The quick answer is to first understand how your score compared to your peers. This can offer inspiration for improvements areas. But the real value lies in the next step, which should be to define your improvement catalogue.

Last but not least, you need to monitor performance. And monitoring should be based on real-time data to enable quick and informed decision-making and actions. It is not enough to monitor days of sales outstanding – we need to understand trends and root causes on the customer level.

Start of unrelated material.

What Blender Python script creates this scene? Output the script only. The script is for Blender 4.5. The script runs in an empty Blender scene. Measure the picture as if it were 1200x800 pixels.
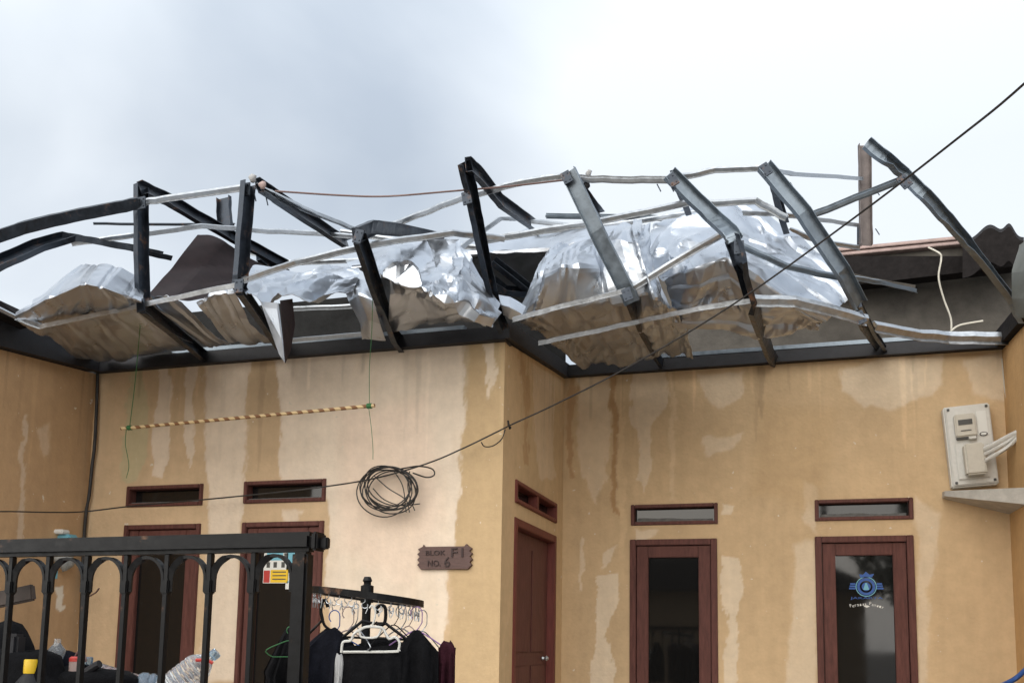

So the actions which are needed now to secure efficiency in the processes are:

  • Find out how your NWC performance compares to your peers. This can be done relatively easily with a benchmark based on annual reports. It will indicate if there is potential or not. If you have the possibility to do an internal benchmark on the business unit level or company level, your business case will be much stronger
  • If your benchmark indicates a potential for improvement, your next step should be a transactional analysis to identify where you can identify the highest potential in your sub-processes. The result of this work should be a prioritised improvement list with prioritisation based on the parameters potential, effort and time
  • When it becomes time to implement the improvements from your prioritised list, it is important to set targets and measure progress. A key to success can therefore be to establish governance for WCM and a dashboard that measures performance in sub-processes, e.g. your dunning process. Otherwise, how will you know whether or not your improvements bear fruit?

WHAT CAN YOU GAIN?

Typically, you could pick up between 5-10% of your revenue in cash for next-year investments and improve your return on capital employed. All simply by improving your working capital management. But even more importantly, by providing analytical dashboards and continuous focus, you contribute to embedding a cash mindset in your organisation that will keep your processes in competitive shape and safeguard EBIT as well.

BUT WHERE TO BEGIN?

You need to slice up your elephant and prioritise your efforts. Check out the trends in your DSO, DPO and DIO, sit down with your finance team to develop hypotheses on how these overall levels can be improved and then test these hypotheses with your leadership colleagues. And remember to enable transparency in your management team on how much cash can be released. This will promote motivation and give you a good starting point for embarking on your data-driven approach to working capital management.